:: Information supplied ::
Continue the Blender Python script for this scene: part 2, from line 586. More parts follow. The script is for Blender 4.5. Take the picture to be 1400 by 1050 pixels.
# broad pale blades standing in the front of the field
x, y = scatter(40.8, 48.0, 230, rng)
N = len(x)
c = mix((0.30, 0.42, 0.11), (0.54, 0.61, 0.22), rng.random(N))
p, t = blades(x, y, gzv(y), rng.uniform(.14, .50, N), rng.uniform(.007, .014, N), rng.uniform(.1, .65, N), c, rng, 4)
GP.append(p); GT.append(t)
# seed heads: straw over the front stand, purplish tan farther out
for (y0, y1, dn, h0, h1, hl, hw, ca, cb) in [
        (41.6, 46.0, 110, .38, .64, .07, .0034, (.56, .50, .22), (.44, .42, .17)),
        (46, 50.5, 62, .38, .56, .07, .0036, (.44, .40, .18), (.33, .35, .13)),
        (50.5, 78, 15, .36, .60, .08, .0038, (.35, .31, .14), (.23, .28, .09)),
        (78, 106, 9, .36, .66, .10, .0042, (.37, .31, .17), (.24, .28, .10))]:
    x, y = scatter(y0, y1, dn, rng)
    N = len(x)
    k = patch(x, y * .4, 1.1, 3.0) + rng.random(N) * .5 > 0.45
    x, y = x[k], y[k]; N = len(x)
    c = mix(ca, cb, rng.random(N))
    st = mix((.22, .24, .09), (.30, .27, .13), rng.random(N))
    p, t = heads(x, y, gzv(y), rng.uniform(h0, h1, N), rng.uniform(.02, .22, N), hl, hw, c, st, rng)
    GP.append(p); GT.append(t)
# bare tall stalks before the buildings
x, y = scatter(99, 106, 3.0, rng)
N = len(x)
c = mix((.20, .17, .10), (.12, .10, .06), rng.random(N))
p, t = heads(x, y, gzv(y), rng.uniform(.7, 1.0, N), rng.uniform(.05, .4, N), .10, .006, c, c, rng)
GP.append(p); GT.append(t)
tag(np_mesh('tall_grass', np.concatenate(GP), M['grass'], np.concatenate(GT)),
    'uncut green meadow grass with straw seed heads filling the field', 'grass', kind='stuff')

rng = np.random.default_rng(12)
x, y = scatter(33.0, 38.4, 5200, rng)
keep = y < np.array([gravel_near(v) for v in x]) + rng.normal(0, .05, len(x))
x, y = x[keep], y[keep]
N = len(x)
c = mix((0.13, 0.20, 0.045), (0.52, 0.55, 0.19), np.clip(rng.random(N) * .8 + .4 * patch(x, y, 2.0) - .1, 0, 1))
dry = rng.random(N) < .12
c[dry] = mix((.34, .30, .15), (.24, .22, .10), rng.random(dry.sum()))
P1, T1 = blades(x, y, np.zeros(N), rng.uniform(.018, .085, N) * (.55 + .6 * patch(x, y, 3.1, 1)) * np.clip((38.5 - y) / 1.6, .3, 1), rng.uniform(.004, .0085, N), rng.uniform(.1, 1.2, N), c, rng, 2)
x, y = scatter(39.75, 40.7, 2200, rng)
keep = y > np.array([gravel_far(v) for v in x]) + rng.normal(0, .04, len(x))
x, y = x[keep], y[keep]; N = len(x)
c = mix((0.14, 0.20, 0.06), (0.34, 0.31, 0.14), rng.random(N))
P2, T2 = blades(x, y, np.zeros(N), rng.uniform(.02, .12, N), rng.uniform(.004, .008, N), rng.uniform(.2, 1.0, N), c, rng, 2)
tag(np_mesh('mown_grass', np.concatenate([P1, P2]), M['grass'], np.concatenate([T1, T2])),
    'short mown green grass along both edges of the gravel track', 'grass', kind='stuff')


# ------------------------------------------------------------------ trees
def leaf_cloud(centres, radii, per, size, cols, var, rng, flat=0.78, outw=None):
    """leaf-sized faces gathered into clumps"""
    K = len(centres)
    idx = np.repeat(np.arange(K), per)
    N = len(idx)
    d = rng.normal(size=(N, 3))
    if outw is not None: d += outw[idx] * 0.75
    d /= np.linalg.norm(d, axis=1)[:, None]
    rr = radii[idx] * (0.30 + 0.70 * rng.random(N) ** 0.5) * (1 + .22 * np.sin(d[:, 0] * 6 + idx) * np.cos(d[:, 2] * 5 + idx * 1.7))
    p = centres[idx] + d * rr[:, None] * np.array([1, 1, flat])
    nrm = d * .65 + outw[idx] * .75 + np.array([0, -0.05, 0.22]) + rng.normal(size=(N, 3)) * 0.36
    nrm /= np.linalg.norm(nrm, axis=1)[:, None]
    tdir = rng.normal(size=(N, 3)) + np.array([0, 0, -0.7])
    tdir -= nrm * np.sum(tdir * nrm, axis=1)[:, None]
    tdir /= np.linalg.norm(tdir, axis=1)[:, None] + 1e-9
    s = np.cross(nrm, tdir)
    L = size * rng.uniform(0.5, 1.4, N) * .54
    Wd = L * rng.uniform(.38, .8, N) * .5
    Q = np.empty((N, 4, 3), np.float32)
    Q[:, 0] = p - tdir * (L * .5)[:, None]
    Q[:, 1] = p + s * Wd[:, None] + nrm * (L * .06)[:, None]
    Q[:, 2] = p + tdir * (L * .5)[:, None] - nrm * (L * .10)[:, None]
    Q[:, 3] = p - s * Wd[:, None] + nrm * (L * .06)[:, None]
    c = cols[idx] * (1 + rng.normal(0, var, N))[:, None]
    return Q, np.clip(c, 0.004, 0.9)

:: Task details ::
Each line above must be reproduced exactly as it stands.

:: Result below ::
Continue the Blender Python script for this scene: part 2, from line 586. More parts follow. The script is for Blender 4.5. Take the picture to be 1400 by 1050 pixels.
# broad pale blades standing in the front of the field
x, y = scatter(40.8, 48.0, 230, rng)
N = len(x)
c = mix((0.30, 0.42, 0.11), (0.54, 0.61, 0.22), rng.random(N))
p, t = blades(x, y, gzv(y), rng.uniform(.14, .50, N), rng.uniform(.007, .014, N), rng.uniform(.1, .65, N), c, rng, 4)
GP.append(p); GT.append(t)
# seed heads: straw over the front stand, purplish tan farther out
for (y0, y1, dn, h0, h1, hl, hw, ca, cb) in [
        (41.6, 46.0, 110, .38, .64, .07, .0034, (.56, .50, .22), (.44, .42, .17)),
        (46, 50.5, 62, .38, .56, .07, .0036, (.44, .40, .18), (.33, .35, .13)),
        (50.5, 78, 15, .36, .60, .08, .0038, (.35, .31, .14), (.23, .28, .09)),
        (78, 106, 9, .36, .66, .10, .0042, (.37, .31, .17), (.24, .28, .10))]:
    x, y = scatter(y0, y1, dn, rng)
    N = len(x)
    k = patch(x, y * .4, 1.1, 3.0) + rng.random(N) * .5 > 0.45
    x, y = x[k], y[k]; N = len(x)
    c = mix(ca, cb, rng.random(N))
    st = mix((.22, .24, .09), (.30, .27, .13), rng.random(N))
    p, t = heads(x, y, gzv(y), rng.uniform(h0, h1, N), rng.uniform(.02, .22, N), hl, hw, c, st, rng)
    GP.append(p); GT.append(t)
# bare tall stalks before the buildings
x, y = scatter(99, 106, 3.0, rng)
N = len(x)
c = mix((.20, .17, .10), (.12, .10, .06), rng.random(N))
p, t = heads(x, y, gzv(y), rng.uniform(.7, 1.0, N), rng.uniform(.05, .4, N), .10, .006, c, c, rng)
GP.append(p); GT.append(t)
tag(np_mesh('tall_grass', np.concatenate(GP), M['grass'], np.concatenate(GT)),
    'uncut green meadow grass with straw seed heads filling the field', 'grass', kind='stuff')

rng = np.random.default_rng(12)
x, y = scatter(33.0, 38.4, 5200, rng)
keep = y < np.array([gravel_near(v) for v in x]) + rng.normal(0, .05, len(x))
x, y = x[keep], y[keep]
N = len(x)
c = mix((0.13, 0.20, 0.045), (0.52, 0.55, 0.19), np.clip(rng.random(N) * .8 + .4 * patch(x, y, 2.0) - .1, 0, 1))
dry = rng.random(N) < .12
c[dry] = mix((.34, .30, .15), (.24, .22, .10), rng.random(dry.sum()))
P1, T1 = blades(x, y, np.zeros(N), rng.uniform(.018, .085, N) * (.55 + .6 * patch(x, y, 3.1, 1)) * np.clip((38.5 - y) / 1.6, .3, 1), rng.uniform(.004, .0085, N), rng.uniform(.1, 1.2, N), c, rng, 2)
x, y = scatter(39.75, 40.7, 2200, rng)
keep = y > np.array([gravel_far(v) for v in x]) + rng.normal(0, .04, len(x))
x, y = x[keep], y[keep]; N = len(x)
c = mix((0.14, 0.20, 0.06), (0.34, 0.31, 0.14), rng.random(N))
P2, T2 = blades(x, y, np.zeros(N), rng.uniform(.02, .12, N), rng.uniform(.004, .008, N), rng.uniform(.2, 1.0, N), c, rng, 2)
tag(np_mesh('mown_grass', np.concatenate([P1, P2]), M['grass'], np.concatenate([T1, T2])),
    'short mown green grass along both edges of the gravel track', 'grass', kind='stuff')


# ------------------------------------------------------------------ trees
def leaf_cloud(centres, radii, per, size, cols, var, rng, flat=0.78, outw=None):
    """leaf-sized faces gathered into clumps"""
    K = len(centres)
    idx = np.repeat(np.arange(K), per)
    N = len(idx)
    d = rng.normal(size=(N, 3))
    if outw is not None: d += outw[idx] * 0.75
    d /= np.linalg.norm(d, axis=1)[:, None]
    rr = radii[idx] * (0.30 + 0.70 * rng.random(N) ** 0.5) * (1 + .22 * np.sin(d[:, 0] * 6 + idx) * np.cos(d[:, 2] * 5 + idx * 1.7))
    p = centres[idx] + d * rr[:, None] * np.array([1, 1, flat])
    nrm = d * .65 + outw[idx] * .75 + np.array([0, -0.05, 0.22]) + rng.normal(size=(N, 3)) * 0.36
    nrm /= np.linalg.norm(nrm, axis=1)[:, None]
    tdir = rng.normal(size=(N, 3)) + np.array([0, 0, -0.7])
    tdir -= nrm * np.sum(tdir * nrm, axis=1)[:, None]
    tdir /= np.linalg.norm(tdir, axis=1)[:, None] + 1e-9
    s = np.cross(nrm, tdir)
    L = size * rng.uniform(0.5, 1.4, N) * .54
    Wd = L * rng.uniform(.38, .8, N) * .5
    Q = np.empty((N, 4, 3), np.float32)
    Q[:, 0] = p - tdir * (L * .5)[:, None]
    Q[:, 1] = p + s * Wd[:, None] + nrm * (L * .06)[:, None]
    Q[:, 2] = p + tdir * (L * .5)[:, None] - nrm * (L * .10)[:, None]
    Q[:, 3] = p - s * Wd[:, None] + nrm * (L * .06)[:, None]
    c = cols[idx] * (1 + rng.normal(0, var, N))[:, None]
    return Q, np.clip(c, 0.004, 0.9)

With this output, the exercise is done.